*Task objective*: Output every line of the material exactly, omitting images.

*****

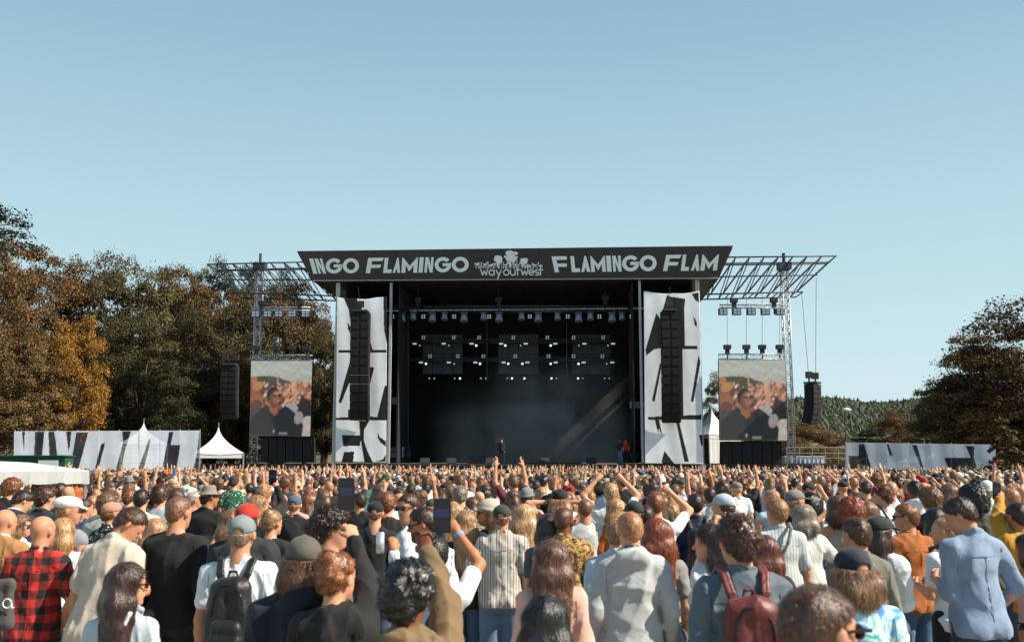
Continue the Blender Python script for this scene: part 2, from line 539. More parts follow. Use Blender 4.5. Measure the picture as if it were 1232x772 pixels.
def hand(F, w, d, n, pose, sd):
    d = unit(d); n = unit(n - d * (n @ d)); s = np.cross(d, n) * sd
    R = np.stack([s, d, n], 1)
    F.ell(w + d * 0.045, (0.038, 0.056, 0.016), R, 0.012)
    curl = {'open': (0.05, 0.1), 'relax': (0.45, 0.6), 'grip': (0.85, 1.1), 'fist': (1.4, 1.5), 'point': (1.4, 1.5)}[pose]
    for i in range(4):
        a1, a2 = curl
        if pose == 'point' and i == 0: a1, a2 = 0.02, 0.05
        if pose == 'relax': a1 += 0.09 * i
        L = (0.040, 0.044, 0.041, 0.032)[i]
        b = w + d * (0.085 - 0.004 * abs(i - 1.5)) + s * (0.029 - 0.0195 * i)
        sp = s * (0.10 - 0.07 * i) * (1 if pose == 'open' else 0.3)
        d1 = unit(d * math.cos(a1) + n * math.sin(a1) + sp); p1 = b + d1 * L
        d2 = unit(d * math.cos(a1 + a2) + n * math.sin(a1 + a2) + sp); p2 = p1 + d2 * L * 0.95
        F.cap(b, p1, 0.0098, 0.0088, 0.005); F.cap(p1, p2, 0.0088, 0.0072, 0.004)
    t0 = w + d * 0.022 + s * 0.026; ta = {'open': 0.9, 'relax': 0.6, 'grip': 0.5, 'fist': 0.2, 'point': 0.2}[pose]
    d1 = unit(s * ta + d * 0.75 + n * 0.45); p1 = t0 + d1 * 0.042
    F.cap(t0, p1, 0.0135, 0.0115, 0.008); F.cap(p1, p1 + unit(d * 0.9 + n * 0.6 + s * 0.1) * 0.03, 0.0112, 0.009, 0.004)

def wisps(V, Q, hc, Rh, kind, seed, dens, wd):
    """fine locks laid over the hair mass so that its surface and outline break up"""
    n = int({'buzz': 700, 'short': 1100, 'messy': 1500, 'curly': 1900, 'afro': 2200, 'dreads': 1500, 'long': 1500, 'wavy': 1700, 'pony': 1000, 'bun': 1300, 'bob': 1300}[kind] * dens)
    if n < 10 or len(Q) == 0: return V, Q
    r = np.random.default_rng(seed + 77)
    A, B_, C_, D_ = (V[Q[:, i]] for i in range(4))
    N = np.cross(C_ - A, D_ - B_); ar = np.linalg.norm(N, axis=1); N = N / (ar[:, None] + 1e-12)
    i = r.choice(len(Q), n, p=ar / ar.sum()); a, b = r.random((n, 1)), r.random((n, 1))
    p = (A[i] * (1 - a) + B_[i] * a) * (1 - b) + (D_[i] * (1 - a) + C_[i] * a) * b; m = N[i]
    wh = hc + Rh @ v3(0.01, -0.05, 0.13); g = p - wh; g /= np.linalg.norm(g, axis=1)[:, None] + 1e-6
    if kind in ('long', 'wavy', 'pony', 'bob'):
        k = np.clip((hc[2] + .09 - p[:, 2]) / .08, 0, 1)[:, None]; g = g * (1 - k) + v3(0, 0, -1) * k + r.normal(size=(n, 3)) * (.22 if kind == 'wavy' else .10)
        L = r.uniform(.04, .10, n)
    elif kind in ('curly', 'afro', 'dreads', 'bun'): g = r.normal(size=(n, 3)); L = r.uniform(.012, .035, n)
    elif kind == 'buzz': g = g + r.normal(size=(n, 3)) * .5; L = r.uniform(.005, .010, n)
    else: g = g + r.normal(size=(n, 3)) * (.45 if kind == 'messy' else .28); L = r.uniform(.014, .034, n)
    g = g - m * (g * m).sum(1)[:, None]; g /= np.linalg.norm(g, axis=1)[:, None] + 1e-6
    s = np.cross(m, g); L = L[:, None]; w_ = wd * r.uniform(.6, 1.4, (n, 1)) * (.6 if kind == 'buzz' else 1)
    lift = (.0035 if kind not in ('messy', 'curly', 'afro') else .008) * r.uniform(.5, 2.2, (n, 1))
    curv = np.where(p[:, 2:3] > hc[2] - .06, 1, .25)
    p0 = p - m * .001; p1 = p + g * L * .5 + m * (lift - L * L * .25 / .2 * curv) + s * r.normal(size=(n, 1)) * .003; p2 = p + g * L + m * (lift * .8 * r.normal(size=(n, 1)) - L * L / .2 * curv) + s * r.normal(size=(n, 1)) * .006
    if kind == 'wavy': p1 = p1 + s * .006
    nv = np.stack([p0 - s * w_ * .5, p0 + s * w_ * .5, p1 + s * w_ * .45, p1 - s * w_ * .45, p2 + s * w_ * .1, p2 - s * w_ * .1], 1).reshape(-1, 3)
    k0 = len(V) + np.arange(n)[:, None] * 6
    q = np.concatenate([k0 + np.array([[0, 1, 2, 3]]), k0 + np.array([[3, 2, 4, 5]])])
    return np.concatenate([V, nv]), np.concatenate([Q, q])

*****

*Solution to the exercise*:
Continue the Blender Python script for this scene: part 2, from line 539. More parts follow. Use Blender 4.5. Measure the picture as if it were 1232x772 pixels.
def hand(F, w, d, n, pose, sd):
    d = unit(d); n = unit(n - d * (n @ d)); s = np.cross(d, n) * sd
    R = np.stack([s, d, n], 1)
    F.ell(w + d * 0.045, (0.038, 0.056, 0.016), R, 0.012)
    curl = {'open': (0.05, 0.1), 'relax': (0.45, 0.6), 'grip': (0.85, 1.1), 'fist': (1.4, 1.5), 'point': (1.4, 1.5)}[pose]
    for i in range(4):
        a1, a2 = curl
        if pose == 'point' and i == 0: a1, a2 = 0.02, 0.05
        if pose == 'relax': a1 += 0.09 * i
        L = (0.040, 0.044, 0.041, 0.032)[i]
        b = w + d * (0.085 - 0.004 * abs(i - 1.5)) + s * (0.029 - 0.0195 * i)
        sp = s * (0.10 - 0.07 * i) * (1 if pose == 'open' else 0.3)
        d1 = unit(d * math.cos(a1) + n * math.sin(a1) + sp); p1 = b + d1 * L
        d2 = unit(d * math.cos(a1 + a2) + n * math.sin(a1 + a2) + sp); p2 = p1 + d2 * L * 0.95
        F.cap(b, p1, 0.0098, 0.0088, 0.005); F.cap(p1, p2, 0.0088, 0.0072, 0.004)
    t0 = w + d * 0.022 + s * 0.026; ta = {'open': 0.9, 'relax': 0.6, 'grip': 0.5, 'fist': 0.2, 'point': 0.2}[pose]
    d1 = unit(s * ta + d * 0.75 + n * 0.45); p1 = t0 + d1 * 0.042
    F.cap(t0, p1, 0.0135, 0.0115, 0.008); F.cap(p1, p1 + unit(d * 0.9 + n * 0.6 + s * 0.1) * 0.03, 0.0112, 0.009, 0.004)

def wisps(V, Q, hc, Rh, kind, seed, dens, wd):
    """fine locks laid over the hair mass so that its surface and outline break up"""
    n = int({'buzz': 700, 'short': 1100, 'messy': 1500, 'curly': 1900, 'afro': 2200, 'dreads': 1500, 'long': 1500, 'wavy': 1700, 'pony': 1000, 'bun': 1300, 'bob': 1300}[kind] * dens)
    if n < 10 or len(Q) == 0: return V, Q
    r = np.random.default_rng(seed + 77)
    A, B_, C_, D_ = (V[Q[:, i]] for i in range(4))
    N = np.cross(C_ - A, D_ - B_); ar = np.linalg.norm(N, axis=1); N = N / (ar[:, None] + 1e-12)
    i = r.choice(len(Q), n, p=ar / ar.sum()); a, b = r.random((n, 1)), r.random((n, 1))
    p = (A[i] * (1 - a) + B_[i] * a) * (1 - b) + (D_[i] * (1 - a) + C_[i] * a) * b; m = N[i]
    wh = hc + Rh @ v3(0.01, -0.05, 0.13); g = p - wh; g /= np.linalg.norm(g, axis=1)[:, None] + 1e-6
    if kind in ('long', 'wavy', 'pony', 'bob'):
        k = np.clip((hc[2] + .09 - p[:, 2]) / .08, 0, 1)[:, None]; g = g * (1 - k) + v3(0, 0, -1) * k + r.normal(size=(n, 3)) * (.22 if kind == 'wavy' else .10)
        L = r.uniform(.04, .10, n)
    elif kind in ('curly', 'afro', 'dreads', 'bun'): g = r.normal(size=(n, 3)); L = r.uniform(.012, .035, n)
    elif kind == 'buzz': g = g + r.normal(size=(n, 3)) * .5; L = r.uniform(.005, .010, n)
    else: g = g + r.normal(size=(n, 3)) * (.45 if kind == 'messy' else .28); L = r.uniform(.014, .034, n)
    g = g - m * (g * m).sum(1)[:, None]; g /= np.linalg.norm(g, axis=1)[:, None] + 1e-6
    s = np.cross(m, g); L = L[:, None]; w_ = wd * r.uniform(.6, 1.4, (n, 1)) * (.6 if kind == 'buzz' else 1)
    lift = (.0035 if kind not in ('messy', 'curly', 'afro') else .008) * r.uniform(.5, 2.2, (n, 1))
    curv = np.where(p[:, 2:3] > hc[2] - .06, 1, .25)
    p0 = p - m * .001; p1 = p + g * L * .5 + m * (lift - L * L * .25 / .2 * curv) + s * r.normal(size=(n, 1)) * .003; p2 = p + g * L + m * (lift * .8 * r.normal(size=(n, 1)) - L * L / .2 * curv) + s * r.normal(size=(n, 1)) * .006
    if kind == 'wavy': p1 = p1 + s * .006
    nv = np.stack([p0 - s * w_ * .5, p0 + s * w_ * .5, p1 + s * w_ * .45, p1 - s * w_ * .45, p2 + s * w_ * .1, p2 - s * w_ * .1], 1).reshape(-1, 3)
    k0 = len(V) + np.arange(n)[:, None] * 6
    q = np.concatenate([k0 + np.array([[0, 1, 2, 3]]), k0 + np.array([[3, 2, 4, 5]])])
    return np.concatenate([V, nv]), np.concatenate([Q, q])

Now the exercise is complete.